I ragazzi leggono sempre meno e ingurgitano, fagocitano, quantità di materiale e informazioni alla velocità della luce; tutto astutamente già preconfezionato e pronto all’uso.
Ci sono sempre meno poeti, cantautori, artigiani, meno gente che suona nei locali.
E perché? Perché pare che la terra ci scappi da sotto i piedi, perché non c’è tempo per capire, tempo per fermarsi e ascoltare. Figuriamoci osservare.
Con il suo grande rispetto e la sua granitica educazione, davvero di una squisitezza ormai rara, Maurizio mi recita questa frase : ” La TRAP è l’emblema del disimpegno”.
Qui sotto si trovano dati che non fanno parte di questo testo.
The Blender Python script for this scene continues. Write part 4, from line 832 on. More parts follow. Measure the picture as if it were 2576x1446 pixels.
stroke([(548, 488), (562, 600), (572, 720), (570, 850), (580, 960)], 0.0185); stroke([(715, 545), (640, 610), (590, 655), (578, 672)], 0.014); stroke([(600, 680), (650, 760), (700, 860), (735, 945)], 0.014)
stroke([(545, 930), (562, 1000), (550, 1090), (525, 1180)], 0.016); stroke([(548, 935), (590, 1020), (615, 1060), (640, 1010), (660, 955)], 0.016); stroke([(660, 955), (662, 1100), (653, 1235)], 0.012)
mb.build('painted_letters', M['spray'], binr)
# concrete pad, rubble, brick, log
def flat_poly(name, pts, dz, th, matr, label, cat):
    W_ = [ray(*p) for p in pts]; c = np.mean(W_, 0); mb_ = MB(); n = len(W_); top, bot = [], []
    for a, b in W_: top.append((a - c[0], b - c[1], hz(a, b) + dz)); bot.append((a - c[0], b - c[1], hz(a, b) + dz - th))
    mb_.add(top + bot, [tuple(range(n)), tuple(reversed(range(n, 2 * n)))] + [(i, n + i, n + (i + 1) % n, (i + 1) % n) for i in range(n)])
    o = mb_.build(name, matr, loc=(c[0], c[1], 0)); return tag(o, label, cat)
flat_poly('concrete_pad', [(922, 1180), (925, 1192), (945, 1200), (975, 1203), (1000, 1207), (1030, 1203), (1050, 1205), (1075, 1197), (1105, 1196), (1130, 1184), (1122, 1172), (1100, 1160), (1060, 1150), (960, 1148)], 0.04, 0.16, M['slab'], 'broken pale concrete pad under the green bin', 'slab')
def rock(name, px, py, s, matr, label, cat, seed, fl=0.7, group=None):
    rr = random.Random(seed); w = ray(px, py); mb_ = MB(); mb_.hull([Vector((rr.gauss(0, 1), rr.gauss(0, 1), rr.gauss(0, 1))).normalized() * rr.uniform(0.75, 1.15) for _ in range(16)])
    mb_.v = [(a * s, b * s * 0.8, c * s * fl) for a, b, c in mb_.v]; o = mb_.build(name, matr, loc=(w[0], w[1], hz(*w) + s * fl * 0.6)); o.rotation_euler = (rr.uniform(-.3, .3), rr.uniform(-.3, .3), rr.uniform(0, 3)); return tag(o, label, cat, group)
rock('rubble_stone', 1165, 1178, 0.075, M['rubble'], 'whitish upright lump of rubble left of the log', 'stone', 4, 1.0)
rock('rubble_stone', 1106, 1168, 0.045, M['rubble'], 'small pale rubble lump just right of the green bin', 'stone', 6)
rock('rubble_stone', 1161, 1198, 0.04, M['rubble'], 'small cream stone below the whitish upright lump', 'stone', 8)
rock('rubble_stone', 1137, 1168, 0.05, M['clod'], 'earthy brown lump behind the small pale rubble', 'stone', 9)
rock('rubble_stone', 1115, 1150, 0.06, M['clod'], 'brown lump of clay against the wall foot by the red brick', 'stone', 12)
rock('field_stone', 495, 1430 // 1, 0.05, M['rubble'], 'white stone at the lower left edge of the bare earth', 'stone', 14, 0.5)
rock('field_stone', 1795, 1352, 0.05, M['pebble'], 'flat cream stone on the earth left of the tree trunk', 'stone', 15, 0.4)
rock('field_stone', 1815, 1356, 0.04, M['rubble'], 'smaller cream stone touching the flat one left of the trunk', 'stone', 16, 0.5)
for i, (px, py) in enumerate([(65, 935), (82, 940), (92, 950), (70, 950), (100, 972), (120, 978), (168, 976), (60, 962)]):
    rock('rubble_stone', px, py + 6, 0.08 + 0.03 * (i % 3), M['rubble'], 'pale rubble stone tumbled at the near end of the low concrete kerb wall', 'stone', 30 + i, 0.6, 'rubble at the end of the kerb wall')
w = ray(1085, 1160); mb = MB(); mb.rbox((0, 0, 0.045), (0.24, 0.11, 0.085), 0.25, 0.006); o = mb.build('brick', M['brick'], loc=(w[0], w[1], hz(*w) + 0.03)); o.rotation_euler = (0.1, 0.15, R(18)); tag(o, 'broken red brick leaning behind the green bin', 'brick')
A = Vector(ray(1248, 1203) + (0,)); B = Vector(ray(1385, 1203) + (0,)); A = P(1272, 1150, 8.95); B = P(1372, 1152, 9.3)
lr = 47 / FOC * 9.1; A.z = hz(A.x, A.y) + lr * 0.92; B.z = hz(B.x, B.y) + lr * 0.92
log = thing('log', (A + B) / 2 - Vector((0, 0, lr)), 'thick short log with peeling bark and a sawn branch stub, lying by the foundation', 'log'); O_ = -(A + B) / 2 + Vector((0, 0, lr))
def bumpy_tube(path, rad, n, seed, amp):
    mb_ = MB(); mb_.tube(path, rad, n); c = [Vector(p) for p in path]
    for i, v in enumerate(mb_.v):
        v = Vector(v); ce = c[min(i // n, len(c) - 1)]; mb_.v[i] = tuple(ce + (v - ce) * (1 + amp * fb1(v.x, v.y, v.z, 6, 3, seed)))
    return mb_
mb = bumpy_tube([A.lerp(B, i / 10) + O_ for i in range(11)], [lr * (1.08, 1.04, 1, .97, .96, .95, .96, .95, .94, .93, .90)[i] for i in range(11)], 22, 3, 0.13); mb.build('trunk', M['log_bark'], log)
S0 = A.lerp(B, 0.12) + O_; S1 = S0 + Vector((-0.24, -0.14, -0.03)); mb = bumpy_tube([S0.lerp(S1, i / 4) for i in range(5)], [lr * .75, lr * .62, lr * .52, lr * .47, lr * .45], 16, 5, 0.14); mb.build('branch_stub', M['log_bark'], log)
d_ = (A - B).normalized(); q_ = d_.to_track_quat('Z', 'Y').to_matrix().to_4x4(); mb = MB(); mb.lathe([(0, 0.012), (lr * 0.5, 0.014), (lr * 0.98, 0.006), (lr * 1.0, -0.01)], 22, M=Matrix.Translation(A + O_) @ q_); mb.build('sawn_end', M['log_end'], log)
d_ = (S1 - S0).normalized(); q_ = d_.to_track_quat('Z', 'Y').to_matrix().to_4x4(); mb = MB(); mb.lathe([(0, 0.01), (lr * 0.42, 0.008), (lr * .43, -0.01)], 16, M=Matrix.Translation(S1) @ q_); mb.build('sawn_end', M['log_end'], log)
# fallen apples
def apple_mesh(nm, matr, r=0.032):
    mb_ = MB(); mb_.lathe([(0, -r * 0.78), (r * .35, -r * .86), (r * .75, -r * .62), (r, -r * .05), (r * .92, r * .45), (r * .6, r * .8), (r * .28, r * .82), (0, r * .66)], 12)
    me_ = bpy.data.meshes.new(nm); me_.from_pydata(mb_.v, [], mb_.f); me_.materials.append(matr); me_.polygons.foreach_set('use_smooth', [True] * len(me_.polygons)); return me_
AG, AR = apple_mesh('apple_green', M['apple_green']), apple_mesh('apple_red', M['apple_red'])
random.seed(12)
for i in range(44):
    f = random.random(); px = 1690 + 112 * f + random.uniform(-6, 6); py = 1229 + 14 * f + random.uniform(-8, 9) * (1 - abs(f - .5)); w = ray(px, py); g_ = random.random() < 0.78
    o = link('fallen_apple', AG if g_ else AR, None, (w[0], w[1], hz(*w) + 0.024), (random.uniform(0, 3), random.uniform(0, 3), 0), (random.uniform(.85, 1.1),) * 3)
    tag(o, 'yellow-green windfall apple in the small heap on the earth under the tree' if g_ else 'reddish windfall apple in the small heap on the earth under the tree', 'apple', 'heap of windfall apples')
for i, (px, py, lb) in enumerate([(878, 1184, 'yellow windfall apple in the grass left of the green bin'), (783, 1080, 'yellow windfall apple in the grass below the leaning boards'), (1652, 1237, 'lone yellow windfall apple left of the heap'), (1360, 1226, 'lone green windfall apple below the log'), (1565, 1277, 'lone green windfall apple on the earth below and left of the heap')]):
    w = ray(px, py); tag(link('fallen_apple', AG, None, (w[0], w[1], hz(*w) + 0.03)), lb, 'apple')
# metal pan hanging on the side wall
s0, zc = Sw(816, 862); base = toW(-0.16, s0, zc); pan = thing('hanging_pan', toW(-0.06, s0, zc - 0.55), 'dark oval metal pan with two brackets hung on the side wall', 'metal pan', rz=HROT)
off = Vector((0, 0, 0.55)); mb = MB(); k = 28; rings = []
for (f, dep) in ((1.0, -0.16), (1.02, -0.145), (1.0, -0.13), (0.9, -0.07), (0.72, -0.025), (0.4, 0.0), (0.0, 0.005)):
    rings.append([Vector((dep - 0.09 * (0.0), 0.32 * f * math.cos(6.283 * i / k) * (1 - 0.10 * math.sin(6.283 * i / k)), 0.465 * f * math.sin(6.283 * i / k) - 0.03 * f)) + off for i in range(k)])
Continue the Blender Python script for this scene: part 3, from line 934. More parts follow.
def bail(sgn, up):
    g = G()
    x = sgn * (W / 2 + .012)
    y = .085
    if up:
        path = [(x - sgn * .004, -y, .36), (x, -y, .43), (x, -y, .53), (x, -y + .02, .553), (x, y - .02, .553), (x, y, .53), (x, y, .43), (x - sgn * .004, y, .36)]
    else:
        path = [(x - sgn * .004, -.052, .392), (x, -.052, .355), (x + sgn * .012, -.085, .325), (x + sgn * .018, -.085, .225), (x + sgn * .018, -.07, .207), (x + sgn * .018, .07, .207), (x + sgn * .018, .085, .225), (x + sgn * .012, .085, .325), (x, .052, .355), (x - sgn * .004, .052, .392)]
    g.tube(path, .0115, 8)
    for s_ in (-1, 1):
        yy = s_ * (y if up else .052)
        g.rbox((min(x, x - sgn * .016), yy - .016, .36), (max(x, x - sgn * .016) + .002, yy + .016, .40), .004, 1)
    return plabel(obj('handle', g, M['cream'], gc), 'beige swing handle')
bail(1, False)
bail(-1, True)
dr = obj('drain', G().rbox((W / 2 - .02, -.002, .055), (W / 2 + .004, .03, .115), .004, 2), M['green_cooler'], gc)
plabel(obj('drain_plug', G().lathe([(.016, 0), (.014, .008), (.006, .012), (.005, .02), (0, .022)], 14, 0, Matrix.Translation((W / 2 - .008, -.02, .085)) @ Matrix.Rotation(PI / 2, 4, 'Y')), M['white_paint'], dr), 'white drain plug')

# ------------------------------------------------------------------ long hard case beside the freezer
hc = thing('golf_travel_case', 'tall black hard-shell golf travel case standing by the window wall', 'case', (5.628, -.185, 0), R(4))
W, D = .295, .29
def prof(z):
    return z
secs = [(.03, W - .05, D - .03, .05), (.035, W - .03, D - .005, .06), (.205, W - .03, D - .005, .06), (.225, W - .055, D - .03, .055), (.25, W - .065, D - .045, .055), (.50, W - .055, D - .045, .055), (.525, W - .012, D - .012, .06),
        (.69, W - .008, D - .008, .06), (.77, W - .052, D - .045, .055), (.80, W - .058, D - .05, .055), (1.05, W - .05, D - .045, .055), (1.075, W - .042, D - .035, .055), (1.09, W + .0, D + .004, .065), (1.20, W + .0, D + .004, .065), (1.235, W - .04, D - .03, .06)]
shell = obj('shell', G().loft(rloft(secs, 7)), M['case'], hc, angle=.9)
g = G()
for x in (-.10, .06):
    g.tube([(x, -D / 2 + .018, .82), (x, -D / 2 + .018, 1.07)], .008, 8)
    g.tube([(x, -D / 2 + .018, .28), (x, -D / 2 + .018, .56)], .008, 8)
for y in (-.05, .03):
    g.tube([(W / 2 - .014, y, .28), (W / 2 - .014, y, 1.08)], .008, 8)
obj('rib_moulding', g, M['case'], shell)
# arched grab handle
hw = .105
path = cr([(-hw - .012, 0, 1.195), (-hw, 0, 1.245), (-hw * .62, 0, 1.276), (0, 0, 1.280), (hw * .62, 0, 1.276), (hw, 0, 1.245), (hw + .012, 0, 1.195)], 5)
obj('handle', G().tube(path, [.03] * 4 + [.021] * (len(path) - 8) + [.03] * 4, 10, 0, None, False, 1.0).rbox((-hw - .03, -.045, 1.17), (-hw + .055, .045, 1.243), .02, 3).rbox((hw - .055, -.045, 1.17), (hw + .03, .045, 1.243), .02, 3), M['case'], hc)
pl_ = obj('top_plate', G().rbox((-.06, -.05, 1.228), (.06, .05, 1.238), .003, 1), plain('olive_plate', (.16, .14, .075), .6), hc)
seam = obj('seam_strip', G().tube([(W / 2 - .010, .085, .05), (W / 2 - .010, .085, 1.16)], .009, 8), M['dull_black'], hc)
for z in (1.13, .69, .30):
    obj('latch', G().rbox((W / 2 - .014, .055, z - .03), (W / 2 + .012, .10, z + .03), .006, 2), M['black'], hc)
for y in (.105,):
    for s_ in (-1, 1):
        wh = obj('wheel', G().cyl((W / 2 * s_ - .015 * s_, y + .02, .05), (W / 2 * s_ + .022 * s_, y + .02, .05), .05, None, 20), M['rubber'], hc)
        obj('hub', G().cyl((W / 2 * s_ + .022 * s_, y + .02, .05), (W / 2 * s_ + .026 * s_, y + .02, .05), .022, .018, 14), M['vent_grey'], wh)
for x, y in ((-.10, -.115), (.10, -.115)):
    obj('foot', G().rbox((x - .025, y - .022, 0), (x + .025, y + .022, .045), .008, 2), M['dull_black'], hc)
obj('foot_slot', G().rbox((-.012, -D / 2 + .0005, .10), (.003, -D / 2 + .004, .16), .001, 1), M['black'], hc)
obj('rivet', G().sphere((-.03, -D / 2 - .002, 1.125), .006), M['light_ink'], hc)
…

Quanto impegno ci avrà messo per non dire di peggio! Io, di certo, non ci sarei riuscito a mantenere tale flemma.
Perché Pirovano è così, è un’anima gentile che non alza mai i toni, ma non le manda certo a dire. Perché ha le idee chiare. Chiarissime.
Dicendo che non esistono più canzoni generazionali coglie nel segno. Disegna un affresco disilluso ma non sconfitto, eppure ha ragione da vendere: manca una canzone “emblematica” per i nostri tempi. E così, noi della generazione “terra di mezzo” , che abbiamo la testa piena di inni memorabili per ogni attimo della nostra vita, ci chiediamo dove andremo a finire.
Il fatto è che oggigiorno siamo sovraesposti e allora è stato fantastico festeggiare il compleanno di Maurizio così intimamente, così da vicino, a bassa voce, senza voler per forza autocelebrarsi con chiacchiere futili al sapore di incenso e dense di compiacimento effimero.
Qualcuno, non di certo io, gli ha chiesto, durante non so quale intervista: “Perché scrivi canzoni?” . “Perché ne ho bisogno, perché devo mettermi in gioco; è l’unica cosa che sò di dover continuare a fare” gli rispose Maurizio.
Ed è stato lui, oggi, a farmi un regalo, non il contrario. Mi ha detto che siamo in sintonia, e per me questo è il miglior attestato di stima che si possa ricevere da un artista che è sicuro che …”se i sognatori smettono di andare in giro a suonare, dopo non rimarrà più niente”.